(GIVEN INSTRUCTION):
From the line containing "The Blender Python" through the line containing "else: dup(h0, (p.x, p.y, z), 0, lb)", retype each line exactly; include both end lines and nothing beyond them.

Source records
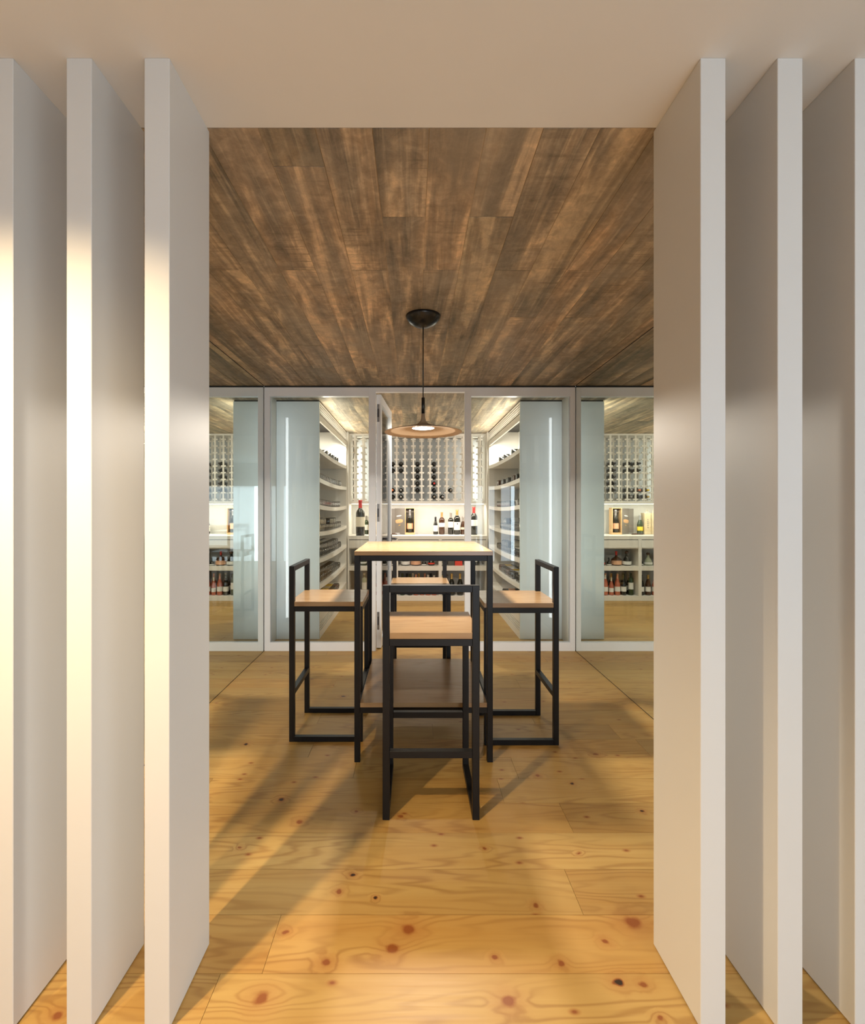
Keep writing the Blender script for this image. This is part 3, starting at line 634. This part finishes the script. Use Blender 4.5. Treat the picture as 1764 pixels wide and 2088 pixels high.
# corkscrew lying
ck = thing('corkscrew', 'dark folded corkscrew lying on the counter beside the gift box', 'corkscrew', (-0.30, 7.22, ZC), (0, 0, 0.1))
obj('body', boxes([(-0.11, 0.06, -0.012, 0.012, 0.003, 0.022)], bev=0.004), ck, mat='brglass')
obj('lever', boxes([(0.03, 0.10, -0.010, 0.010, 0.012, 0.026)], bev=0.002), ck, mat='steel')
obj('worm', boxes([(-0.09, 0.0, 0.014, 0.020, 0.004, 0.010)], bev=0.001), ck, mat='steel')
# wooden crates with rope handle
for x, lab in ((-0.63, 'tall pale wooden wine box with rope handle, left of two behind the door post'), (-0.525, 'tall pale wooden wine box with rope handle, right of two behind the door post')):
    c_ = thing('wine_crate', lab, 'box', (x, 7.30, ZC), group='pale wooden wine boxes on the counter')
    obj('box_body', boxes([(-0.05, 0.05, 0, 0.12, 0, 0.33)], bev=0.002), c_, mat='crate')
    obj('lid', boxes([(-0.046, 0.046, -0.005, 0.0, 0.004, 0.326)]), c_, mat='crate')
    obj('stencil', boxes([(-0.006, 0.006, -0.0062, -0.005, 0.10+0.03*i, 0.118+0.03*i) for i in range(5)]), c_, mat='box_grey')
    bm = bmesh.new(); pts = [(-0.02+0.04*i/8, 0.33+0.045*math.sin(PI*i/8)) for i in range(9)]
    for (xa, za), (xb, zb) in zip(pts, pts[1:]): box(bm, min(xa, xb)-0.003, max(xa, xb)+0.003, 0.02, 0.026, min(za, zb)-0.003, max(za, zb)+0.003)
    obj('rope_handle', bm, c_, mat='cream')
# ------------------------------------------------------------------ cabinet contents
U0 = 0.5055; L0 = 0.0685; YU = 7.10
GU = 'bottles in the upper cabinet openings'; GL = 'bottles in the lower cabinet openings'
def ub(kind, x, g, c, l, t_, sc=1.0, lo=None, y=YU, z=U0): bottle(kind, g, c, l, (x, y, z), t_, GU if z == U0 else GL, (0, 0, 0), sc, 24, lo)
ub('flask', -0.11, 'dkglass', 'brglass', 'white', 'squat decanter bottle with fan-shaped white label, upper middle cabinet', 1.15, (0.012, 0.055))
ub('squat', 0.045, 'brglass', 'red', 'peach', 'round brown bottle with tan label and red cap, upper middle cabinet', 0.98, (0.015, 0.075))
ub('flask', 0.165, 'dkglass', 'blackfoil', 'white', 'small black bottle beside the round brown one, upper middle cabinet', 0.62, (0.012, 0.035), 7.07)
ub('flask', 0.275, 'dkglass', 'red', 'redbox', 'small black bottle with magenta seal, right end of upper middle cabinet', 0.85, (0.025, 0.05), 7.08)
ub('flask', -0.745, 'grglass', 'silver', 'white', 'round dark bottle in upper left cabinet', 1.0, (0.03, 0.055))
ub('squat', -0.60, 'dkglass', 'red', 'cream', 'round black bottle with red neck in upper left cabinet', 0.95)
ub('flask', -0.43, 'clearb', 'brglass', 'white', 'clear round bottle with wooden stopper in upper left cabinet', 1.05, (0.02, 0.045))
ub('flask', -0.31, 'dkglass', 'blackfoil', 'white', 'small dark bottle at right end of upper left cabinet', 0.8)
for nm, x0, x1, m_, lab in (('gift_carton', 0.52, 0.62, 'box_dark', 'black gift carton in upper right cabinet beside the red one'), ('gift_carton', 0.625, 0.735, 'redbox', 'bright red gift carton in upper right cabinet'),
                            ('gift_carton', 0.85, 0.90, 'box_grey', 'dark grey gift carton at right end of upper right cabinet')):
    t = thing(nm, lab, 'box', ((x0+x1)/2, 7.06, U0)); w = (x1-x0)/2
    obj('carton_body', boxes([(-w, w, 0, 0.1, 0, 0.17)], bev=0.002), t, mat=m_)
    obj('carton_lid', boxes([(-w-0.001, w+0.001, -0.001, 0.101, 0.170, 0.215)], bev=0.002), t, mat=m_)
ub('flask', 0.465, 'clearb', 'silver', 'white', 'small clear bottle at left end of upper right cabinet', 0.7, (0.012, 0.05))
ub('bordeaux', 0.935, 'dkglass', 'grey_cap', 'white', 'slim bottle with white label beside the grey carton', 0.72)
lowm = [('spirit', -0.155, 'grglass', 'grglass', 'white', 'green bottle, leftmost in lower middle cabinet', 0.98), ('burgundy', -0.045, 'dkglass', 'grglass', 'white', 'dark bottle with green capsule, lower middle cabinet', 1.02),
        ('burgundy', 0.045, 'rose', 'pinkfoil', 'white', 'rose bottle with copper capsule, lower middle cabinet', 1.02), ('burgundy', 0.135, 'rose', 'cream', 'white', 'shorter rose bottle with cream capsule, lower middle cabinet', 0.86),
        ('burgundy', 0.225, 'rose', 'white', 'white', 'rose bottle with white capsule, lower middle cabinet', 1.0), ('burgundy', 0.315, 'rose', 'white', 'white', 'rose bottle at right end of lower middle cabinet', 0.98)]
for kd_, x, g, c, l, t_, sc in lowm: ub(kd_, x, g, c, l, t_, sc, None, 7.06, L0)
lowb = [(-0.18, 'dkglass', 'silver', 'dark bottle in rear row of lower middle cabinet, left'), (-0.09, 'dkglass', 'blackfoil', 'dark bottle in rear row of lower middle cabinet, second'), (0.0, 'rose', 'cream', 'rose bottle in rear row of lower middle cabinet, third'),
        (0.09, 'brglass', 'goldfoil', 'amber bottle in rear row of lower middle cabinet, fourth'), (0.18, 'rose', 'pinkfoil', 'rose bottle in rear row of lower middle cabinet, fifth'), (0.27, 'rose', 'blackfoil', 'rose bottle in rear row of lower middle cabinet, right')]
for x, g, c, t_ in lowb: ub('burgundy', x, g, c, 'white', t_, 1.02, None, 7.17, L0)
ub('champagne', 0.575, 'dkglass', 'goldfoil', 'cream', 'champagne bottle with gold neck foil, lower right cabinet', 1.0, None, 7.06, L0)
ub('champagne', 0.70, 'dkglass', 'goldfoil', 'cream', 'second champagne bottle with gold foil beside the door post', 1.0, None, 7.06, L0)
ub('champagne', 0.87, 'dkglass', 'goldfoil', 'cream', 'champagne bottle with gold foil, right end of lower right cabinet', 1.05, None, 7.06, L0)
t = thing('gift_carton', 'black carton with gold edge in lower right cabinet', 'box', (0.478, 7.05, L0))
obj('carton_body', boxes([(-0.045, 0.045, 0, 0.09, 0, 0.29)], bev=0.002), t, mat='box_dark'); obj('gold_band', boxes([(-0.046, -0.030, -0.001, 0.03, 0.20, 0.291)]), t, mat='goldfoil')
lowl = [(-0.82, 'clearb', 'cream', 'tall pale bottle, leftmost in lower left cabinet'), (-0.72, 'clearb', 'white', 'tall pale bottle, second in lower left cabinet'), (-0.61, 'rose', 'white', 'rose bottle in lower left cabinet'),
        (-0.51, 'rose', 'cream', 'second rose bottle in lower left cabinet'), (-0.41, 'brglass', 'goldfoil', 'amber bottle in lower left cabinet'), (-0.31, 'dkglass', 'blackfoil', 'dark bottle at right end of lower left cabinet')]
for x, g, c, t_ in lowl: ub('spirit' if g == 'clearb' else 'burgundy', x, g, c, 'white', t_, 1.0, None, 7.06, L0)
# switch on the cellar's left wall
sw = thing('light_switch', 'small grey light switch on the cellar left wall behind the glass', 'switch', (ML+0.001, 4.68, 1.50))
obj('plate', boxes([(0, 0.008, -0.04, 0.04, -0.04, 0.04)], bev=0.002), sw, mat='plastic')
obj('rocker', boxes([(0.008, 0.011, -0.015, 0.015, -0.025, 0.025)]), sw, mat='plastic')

==

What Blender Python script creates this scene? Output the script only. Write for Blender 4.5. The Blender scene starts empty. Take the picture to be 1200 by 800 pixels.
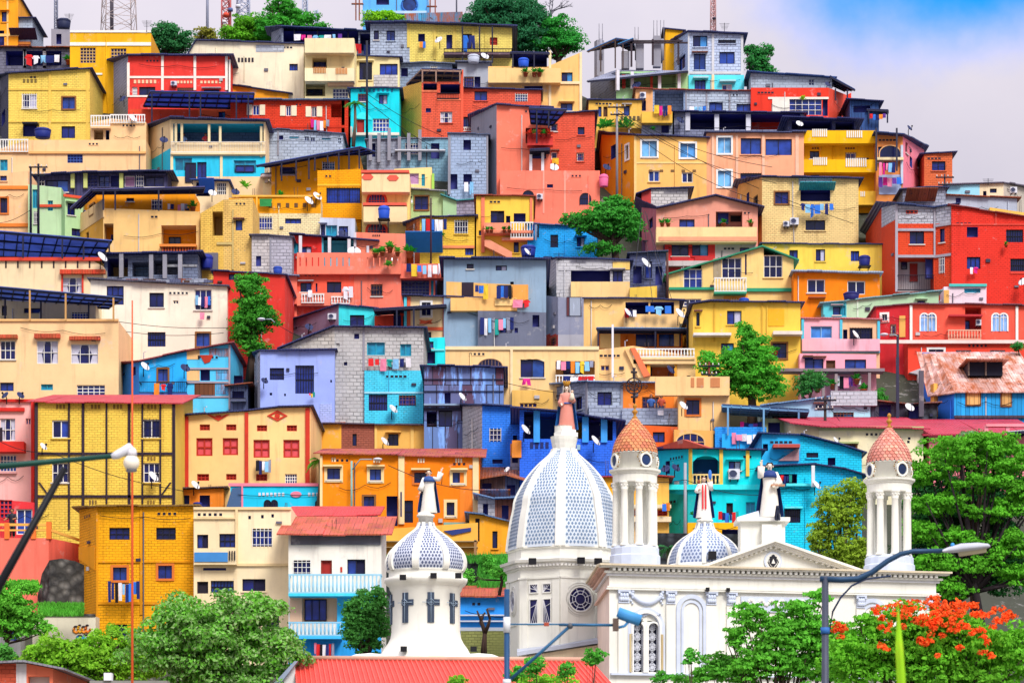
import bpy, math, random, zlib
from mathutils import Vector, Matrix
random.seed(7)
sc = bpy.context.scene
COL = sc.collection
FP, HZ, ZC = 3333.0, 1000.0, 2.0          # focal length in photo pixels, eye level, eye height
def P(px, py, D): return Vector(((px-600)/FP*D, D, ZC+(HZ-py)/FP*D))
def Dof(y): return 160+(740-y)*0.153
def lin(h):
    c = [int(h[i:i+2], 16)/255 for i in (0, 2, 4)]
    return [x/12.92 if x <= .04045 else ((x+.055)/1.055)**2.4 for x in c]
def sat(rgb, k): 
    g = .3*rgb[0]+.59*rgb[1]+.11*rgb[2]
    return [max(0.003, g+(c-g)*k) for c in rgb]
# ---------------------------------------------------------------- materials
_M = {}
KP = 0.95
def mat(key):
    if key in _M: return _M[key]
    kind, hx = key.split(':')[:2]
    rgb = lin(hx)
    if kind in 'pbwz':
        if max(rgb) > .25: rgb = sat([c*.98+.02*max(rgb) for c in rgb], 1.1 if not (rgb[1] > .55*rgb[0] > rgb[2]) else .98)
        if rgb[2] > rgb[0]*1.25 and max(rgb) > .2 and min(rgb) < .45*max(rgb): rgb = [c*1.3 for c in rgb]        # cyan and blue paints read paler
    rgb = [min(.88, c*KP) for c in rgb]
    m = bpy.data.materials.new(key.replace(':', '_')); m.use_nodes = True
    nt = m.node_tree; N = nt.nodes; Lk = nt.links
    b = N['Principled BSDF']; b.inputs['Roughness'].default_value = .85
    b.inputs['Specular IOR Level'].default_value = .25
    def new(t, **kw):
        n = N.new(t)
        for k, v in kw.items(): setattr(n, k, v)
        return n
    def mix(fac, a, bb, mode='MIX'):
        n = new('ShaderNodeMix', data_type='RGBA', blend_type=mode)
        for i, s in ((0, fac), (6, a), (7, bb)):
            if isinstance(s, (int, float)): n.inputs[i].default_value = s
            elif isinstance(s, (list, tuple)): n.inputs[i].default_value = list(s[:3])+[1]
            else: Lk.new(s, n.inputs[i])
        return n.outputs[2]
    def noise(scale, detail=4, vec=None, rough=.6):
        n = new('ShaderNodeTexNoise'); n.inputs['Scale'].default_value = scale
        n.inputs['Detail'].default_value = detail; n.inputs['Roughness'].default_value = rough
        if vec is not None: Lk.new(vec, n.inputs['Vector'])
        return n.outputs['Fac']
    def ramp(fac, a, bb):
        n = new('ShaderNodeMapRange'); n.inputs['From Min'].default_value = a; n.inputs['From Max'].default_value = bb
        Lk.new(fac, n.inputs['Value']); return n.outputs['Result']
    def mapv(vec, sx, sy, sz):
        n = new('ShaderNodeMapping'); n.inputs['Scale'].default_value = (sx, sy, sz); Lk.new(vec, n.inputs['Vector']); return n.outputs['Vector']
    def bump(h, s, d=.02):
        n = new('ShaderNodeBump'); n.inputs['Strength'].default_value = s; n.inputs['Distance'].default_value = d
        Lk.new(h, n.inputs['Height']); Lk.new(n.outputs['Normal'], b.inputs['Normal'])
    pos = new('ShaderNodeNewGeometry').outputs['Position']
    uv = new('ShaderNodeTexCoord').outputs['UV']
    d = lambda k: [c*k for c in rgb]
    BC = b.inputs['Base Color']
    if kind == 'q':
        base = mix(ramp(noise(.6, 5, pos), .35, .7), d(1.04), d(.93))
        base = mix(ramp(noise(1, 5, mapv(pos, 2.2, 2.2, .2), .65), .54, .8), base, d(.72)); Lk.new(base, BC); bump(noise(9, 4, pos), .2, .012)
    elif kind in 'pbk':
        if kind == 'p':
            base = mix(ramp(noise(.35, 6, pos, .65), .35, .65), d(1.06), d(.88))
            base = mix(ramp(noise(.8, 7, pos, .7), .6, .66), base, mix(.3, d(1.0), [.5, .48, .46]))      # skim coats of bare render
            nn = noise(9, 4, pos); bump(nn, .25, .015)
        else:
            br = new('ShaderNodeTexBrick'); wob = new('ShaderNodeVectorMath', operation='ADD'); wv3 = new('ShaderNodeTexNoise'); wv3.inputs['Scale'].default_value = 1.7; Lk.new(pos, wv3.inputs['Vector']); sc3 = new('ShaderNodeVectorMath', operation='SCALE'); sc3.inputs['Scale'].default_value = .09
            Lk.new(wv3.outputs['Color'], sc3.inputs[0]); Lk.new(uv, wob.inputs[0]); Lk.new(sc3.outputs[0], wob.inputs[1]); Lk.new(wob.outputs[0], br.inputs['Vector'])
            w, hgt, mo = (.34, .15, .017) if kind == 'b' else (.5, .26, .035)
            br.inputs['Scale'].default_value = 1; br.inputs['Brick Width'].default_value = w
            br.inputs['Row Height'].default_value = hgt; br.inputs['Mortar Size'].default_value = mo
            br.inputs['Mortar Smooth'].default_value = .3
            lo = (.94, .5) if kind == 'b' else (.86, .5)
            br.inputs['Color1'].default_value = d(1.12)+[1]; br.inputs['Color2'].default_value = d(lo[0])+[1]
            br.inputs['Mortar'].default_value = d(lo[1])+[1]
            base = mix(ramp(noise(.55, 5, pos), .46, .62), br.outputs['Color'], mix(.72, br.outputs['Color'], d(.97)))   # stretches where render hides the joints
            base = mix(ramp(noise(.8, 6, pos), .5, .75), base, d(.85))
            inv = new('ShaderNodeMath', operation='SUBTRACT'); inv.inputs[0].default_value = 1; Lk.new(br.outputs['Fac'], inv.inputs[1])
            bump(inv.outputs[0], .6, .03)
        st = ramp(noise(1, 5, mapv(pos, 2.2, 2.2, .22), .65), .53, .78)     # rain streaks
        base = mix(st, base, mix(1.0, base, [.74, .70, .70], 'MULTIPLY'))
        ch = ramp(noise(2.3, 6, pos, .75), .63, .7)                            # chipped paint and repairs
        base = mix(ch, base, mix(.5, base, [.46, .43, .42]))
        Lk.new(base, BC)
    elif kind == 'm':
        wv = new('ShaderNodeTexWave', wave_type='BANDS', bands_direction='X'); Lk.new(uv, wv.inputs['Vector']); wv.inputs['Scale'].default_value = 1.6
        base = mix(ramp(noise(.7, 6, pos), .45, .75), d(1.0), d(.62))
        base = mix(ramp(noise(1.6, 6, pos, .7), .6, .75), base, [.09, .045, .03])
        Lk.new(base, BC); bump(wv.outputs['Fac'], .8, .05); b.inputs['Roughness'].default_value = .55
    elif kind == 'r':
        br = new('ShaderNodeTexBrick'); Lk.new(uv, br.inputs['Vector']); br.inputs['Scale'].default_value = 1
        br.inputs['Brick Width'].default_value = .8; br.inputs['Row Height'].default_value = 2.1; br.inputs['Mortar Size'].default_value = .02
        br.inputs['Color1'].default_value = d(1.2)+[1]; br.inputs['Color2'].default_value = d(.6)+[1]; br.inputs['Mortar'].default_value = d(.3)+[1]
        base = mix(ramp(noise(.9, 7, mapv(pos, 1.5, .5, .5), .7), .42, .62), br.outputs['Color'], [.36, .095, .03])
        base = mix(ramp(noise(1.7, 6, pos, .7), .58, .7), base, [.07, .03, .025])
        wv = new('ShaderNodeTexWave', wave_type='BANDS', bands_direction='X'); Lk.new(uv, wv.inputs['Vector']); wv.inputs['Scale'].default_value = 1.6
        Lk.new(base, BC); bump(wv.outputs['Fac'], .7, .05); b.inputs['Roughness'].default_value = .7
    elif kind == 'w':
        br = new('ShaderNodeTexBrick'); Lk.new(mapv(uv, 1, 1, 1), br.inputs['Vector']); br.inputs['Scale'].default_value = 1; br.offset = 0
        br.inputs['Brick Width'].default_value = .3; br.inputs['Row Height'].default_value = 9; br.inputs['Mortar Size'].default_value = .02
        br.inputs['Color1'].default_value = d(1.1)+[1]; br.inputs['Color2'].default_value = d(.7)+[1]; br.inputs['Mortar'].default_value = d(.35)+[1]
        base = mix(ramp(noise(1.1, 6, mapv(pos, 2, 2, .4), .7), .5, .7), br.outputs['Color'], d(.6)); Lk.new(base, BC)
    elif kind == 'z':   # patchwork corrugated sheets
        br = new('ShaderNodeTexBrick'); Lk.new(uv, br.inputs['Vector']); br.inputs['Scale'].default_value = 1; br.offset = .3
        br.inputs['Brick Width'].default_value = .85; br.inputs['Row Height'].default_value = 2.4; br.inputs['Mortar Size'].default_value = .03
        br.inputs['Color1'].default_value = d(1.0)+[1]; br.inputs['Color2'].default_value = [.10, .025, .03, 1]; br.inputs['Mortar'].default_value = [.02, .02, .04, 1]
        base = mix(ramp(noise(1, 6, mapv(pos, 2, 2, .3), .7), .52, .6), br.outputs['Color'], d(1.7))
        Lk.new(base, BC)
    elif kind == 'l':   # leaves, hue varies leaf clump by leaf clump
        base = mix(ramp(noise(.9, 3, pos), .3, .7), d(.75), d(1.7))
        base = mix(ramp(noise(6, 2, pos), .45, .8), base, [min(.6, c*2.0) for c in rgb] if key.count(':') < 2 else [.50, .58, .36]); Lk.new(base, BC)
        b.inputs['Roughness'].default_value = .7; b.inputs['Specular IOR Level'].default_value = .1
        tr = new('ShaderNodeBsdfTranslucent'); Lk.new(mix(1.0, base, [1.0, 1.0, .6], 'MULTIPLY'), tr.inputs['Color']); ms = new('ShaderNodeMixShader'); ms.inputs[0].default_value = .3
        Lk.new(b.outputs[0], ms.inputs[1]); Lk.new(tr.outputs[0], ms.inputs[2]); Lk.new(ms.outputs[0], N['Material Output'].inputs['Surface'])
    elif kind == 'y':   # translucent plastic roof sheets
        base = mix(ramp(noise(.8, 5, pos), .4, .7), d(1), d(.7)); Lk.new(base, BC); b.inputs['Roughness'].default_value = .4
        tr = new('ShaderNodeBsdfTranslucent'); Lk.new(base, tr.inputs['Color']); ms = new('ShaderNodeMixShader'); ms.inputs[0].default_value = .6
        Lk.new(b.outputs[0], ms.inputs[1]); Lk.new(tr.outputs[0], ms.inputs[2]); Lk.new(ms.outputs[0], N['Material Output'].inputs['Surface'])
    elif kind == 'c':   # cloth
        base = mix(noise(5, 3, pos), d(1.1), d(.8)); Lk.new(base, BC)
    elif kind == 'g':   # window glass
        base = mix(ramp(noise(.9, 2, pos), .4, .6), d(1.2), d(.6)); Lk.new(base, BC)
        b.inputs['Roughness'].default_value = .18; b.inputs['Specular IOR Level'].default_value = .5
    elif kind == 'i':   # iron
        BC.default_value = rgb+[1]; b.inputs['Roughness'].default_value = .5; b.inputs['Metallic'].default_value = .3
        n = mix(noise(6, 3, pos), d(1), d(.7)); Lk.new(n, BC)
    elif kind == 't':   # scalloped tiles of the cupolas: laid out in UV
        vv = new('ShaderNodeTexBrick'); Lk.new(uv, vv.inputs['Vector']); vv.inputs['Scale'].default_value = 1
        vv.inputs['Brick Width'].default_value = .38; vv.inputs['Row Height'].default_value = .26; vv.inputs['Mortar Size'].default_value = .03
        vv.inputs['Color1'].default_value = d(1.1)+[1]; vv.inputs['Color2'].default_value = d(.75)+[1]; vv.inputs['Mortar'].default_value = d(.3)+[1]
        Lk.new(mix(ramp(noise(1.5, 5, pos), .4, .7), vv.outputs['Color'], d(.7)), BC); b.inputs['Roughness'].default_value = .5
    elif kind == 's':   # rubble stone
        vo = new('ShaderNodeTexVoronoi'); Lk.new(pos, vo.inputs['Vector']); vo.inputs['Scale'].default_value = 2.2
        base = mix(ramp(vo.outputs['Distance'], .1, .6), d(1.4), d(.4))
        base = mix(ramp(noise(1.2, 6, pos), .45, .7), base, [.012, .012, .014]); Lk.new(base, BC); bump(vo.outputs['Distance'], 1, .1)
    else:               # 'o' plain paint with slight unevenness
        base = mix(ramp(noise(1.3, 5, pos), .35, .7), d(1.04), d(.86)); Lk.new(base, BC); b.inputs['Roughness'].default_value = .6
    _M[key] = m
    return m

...

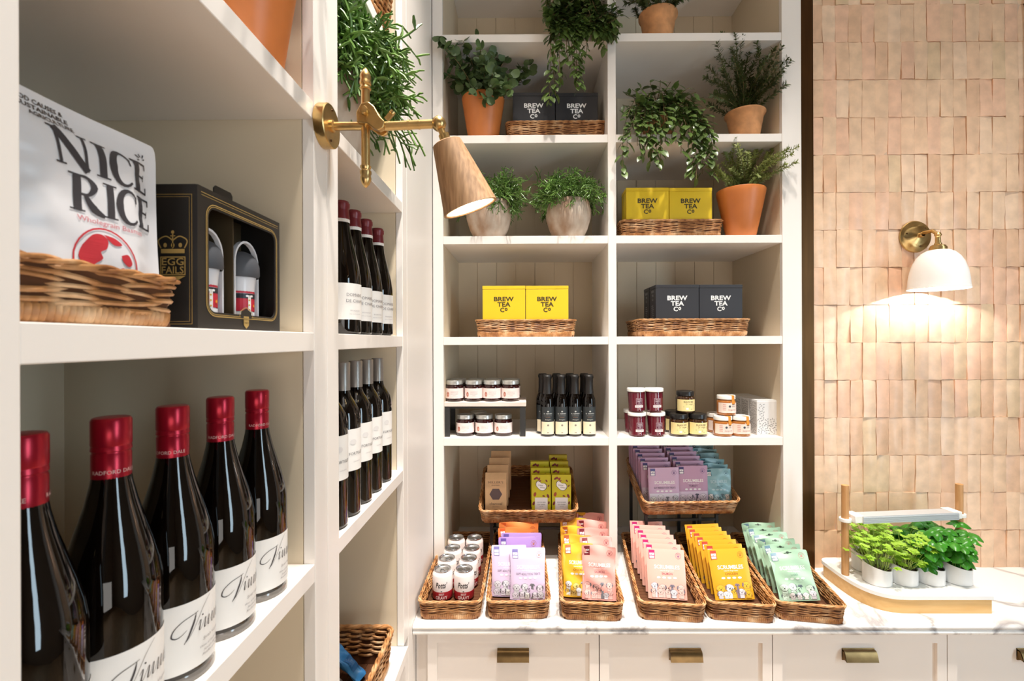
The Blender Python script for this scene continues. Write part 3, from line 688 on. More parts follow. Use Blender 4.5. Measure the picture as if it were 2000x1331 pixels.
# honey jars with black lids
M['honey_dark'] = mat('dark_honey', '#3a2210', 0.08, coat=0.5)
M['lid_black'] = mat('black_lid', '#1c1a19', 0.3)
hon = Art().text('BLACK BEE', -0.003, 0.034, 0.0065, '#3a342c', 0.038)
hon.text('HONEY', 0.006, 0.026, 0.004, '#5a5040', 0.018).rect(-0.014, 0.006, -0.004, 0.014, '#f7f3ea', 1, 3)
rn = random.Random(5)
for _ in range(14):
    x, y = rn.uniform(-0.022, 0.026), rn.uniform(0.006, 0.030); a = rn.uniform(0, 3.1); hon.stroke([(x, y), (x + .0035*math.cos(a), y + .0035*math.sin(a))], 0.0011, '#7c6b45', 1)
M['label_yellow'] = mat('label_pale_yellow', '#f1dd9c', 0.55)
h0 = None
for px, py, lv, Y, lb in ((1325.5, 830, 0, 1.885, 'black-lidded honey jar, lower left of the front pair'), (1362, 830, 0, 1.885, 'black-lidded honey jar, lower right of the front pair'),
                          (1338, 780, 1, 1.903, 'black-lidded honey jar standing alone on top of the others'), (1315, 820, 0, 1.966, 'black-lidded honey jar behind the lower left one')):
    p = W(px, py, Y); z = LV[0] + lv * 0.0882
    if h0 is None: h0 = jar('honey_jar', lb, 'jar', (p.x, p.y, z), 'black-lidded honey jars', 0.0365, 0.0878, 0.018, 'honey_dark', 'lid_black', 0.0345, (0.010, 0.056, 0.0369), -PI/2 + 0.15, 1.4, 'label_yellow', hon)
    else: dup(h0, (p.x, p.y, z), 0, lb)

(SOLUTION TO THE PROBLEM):
The Blender Python script for this scene continues. Write part 3, from line 688 on. More parts follow. Use Blender 4.5. Measure the picture as if it were 2000x1331 pixels.
# honey jars with black lids
M['honey_dark'] = mat('dark_honey', '#3a2210', 0.08, coat=0.5)
M['lid_black'] = mat('black_lid', '#1c1a19', 0.3)
hon = Art().text('BLACK BEE', -0.003, 0.034, 0.0065, '#3a342c', 0.038)
hon.text('HONEY', 0.006, 0.026, 0.004, '#5a5040', 0.018).rect(-0.014, 0.006, -0.004, 0.014, '#f7f3ea', 1, 3)
rn = random.Random(5)
for _ in range(14):
    x, y = rn.uniform(-0.022, 0.026), rn.uniform(0.006, 0.030); a = rn.uniform(0, 3.1); hon.stroke([(x, y), (x + .0035*math.cos(a), y + .0035*math.sin(a))], 0.0011, '#7c6b45', 1)
M['label_yellow'] = mat('label_pale_yellow', '#f1dd9c', 0.55)
h0 = None
for px, py, lv, Y, lb in ((1325.5, 830, 0, 1.885, 'black-lidded honey jar, lower left of the front pair'), (1362, 830, 0, 1.885, 'black-lidded honey jar, lower right of the front pair'),
                          (1338, 780, 1, 1.903, 'black-lidded honey jar standing alone on top of the others'), (1315, 820, 0, 1.966, 'black-lidded honey jar behind the lower left one')):
    p = W(px, py, Y); z = LV[0] + lv * 0.0882
    if h0 is None: h0 = jar('honey_jar', lb, 'jar', (p.x, p.y, z), 'black-lidded honey jars', 0.0365, 0.0878, 0.018, 'honey_dark', 'lid_black', 0.0345, (0.010, 0.056, 0.0369), -PI/2 + 0.15, 1.4, 'label_yellow', hon)
    else: dup(h0, (p.x, p.y, z), 0, lb)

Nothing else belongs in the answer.